(What is expected):
Pull every line containing "this" from the entries.

───── Listing

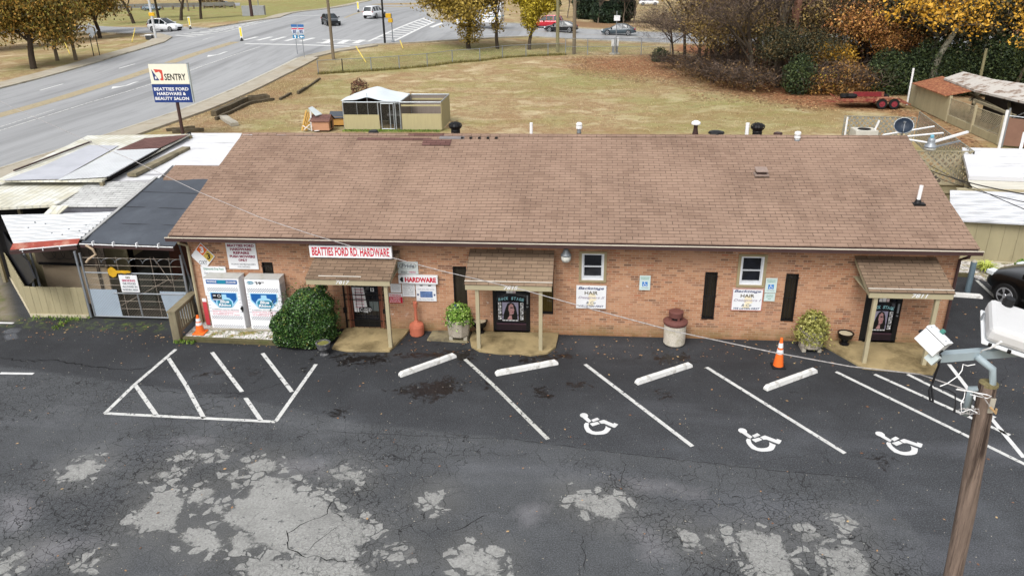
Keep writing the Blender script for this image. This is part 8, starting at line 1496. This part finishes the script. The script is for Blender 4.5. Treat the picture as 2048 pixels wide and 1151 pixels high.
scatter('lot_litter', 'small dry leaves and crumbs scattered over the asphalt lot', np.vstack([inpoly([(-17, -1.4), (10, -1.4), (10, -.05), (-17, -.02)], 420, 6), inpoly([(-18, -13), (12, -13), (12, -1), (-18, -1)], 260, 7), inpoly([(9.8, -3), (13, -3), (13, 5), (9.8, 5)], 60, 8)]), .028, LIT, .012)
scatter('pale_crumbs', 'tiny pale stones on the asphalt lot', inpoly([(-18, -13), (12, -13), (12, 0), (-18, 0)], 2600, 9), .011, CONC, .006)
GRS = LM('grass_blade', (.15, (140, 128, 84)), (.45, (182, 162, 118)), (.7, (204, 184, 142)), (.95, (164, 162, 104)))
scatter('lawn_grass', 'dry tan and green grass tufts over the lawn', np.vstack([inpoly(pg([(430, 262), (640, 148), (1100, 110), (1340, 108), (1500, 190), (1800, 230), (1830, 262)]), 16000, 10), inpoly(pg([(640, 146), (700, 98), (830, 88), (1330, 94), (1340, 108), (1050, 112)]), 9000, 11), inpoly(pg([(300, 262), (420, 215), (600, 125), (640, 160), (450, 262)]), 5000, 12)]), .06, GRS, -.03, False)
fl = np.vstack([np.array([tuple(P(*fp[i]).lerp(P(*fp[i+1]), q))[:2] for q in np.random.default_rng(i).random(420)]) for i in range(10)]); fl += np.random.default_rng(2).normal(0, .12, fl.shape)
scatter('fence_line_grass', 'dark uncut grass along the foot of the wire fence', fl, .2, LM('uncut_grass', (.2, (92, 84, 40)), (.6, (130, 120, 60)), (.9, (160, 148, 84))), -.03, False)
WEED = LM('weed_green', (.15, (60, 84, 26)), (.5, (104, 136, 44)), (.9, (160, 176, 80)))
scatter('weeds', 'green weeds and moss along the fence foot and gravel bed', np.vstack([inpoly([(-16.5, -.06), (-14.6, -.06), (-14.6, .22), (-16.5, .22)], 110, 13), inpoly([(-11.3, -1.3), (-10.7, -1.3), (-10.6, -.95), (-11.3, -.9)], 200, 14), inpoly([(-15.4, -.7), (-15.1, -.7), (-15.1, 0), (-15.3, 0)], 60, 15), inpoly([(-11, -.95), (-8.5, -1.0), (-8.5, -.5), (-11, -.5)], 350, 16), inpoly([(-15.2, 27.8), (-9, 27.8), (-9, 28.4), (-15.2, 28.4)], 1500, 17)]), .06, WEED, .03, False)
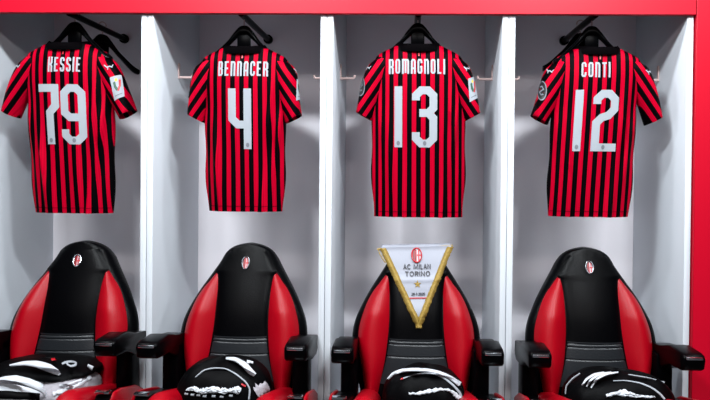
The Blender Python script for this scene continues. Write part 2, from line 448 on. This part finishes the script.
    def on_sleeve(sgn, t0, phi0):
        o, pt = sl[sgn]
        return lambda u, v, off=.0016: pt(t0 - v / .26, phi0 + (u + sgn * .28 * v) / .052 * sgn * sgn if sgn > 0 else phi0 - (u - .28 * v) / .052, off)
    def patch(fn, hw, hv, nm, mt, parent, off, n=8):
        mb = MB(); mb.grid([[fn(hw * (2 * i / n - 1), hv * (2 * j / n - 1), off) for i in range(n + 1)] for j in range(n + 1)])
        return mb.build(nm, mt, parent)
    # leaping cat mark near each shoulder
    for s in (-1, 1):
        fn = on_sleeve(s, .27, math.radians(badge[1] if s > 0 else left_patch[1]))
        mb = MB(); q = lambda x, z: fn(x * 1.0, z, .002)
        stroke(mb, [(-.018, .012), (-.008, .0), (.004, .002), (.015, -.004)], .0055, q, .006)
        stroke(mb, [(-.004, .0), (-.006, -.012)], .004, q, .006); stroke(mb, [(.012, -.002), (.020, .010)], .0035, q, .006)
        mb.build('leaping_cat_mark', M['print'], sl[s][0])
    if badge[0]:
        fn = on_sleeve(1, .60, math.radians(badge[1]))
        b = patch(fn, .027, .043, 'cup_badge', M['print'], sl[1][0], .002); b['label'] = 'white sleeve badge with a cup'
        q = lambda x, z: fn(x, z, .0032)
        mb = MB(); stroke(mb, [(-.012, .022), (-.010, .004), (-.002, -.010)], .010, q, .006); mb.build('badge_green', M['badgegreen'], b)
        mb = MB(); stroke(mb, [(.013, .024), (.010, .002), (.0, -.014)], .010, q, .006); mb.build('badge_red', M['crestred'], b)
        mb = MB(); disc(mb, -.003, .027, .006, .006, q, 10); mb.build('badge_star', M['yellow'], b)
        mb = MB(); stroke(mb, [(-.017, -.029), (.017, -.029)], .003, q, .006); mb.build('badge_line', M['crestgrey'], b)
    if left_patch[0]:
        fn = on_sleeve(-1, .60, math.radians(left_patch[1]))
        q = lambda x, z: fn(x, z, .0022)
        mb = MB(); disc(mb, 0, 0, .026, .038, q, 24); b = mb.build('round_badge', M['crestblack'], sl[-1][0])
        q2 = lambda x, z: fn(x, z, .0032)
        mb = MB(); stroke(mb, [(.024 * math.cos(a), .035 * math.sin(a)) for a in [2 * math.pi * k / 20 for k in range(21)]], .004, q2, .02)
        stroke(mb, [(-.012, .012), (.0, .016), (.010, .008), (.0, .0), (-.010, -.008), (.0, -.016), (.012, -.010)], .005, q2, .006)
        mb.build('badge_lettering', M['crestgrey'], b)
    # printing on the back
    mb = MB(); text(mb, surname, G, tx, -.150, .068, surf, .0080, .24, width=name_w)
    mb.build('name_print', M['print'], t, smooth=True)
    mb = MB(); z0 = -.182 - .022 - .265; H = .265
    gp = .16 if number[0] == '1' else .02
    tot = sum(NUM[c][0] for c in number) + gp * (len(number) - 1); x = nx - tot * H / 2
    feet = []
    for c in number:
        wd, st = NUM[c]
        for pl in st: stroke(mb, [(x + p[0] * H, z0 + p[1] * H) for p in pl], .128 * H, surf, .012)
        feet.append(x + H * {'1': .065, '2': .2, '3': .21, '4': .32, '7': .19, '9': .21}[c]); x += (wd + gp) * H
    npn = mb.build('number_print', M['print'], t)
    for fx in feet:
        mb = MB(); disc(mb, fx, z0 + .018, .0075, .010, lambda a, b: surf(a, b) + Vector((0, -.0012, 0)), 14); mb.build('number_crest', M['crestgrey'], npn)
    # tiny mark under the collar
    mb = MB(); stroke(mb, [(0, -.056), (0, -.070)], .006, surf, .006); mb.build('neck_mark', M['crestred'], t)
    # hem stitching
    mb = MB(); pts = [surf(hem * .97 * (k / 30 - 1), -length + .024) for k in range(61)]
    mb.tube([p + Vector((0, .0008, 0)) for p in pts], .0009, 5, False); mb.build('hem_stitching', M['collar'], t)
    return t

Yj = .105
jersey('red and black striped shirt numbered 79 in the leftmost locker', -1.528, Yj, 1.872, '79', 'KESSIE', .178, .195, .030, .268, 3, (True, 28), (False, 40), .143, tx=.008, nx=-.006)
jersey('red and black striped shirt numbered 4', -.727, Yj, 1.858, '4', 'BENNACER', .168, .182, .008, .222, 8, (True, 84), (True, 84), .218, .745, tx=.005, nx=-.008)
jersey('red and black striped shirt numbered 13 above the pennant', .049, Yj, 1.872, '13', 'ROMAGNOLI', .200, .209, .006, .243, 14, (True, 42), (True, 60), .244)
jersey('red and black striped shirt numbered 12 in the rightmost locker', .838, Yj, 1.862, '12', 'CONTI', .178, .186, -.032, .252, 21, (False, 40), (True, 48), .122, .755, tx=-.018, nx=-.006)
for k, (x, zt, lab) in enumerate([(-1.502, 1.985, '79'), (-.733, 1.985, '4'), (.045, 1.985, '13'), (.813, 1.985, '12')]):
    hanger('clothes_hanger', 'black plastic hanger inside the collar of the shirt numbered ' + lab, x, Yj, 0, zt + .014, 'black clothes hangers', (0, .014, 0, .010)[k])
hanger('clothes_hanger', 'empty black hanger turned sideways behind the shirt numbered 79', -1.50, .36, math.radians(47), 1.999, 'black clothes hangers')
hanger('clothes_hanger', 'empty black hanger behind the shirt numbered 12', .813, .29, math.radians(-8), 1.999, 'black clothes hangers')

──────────

(Problem solution):
Keep writing the Blender script for this image. This is part 8, starting at line 1496. This part finishes the script. The script is for Blender 4.5. Treat the picture as 2048 pixels wide and 1151 pixels high.
The Blender Python script for this scene continues. Write part 2, from line 448 on. This part finishes the script.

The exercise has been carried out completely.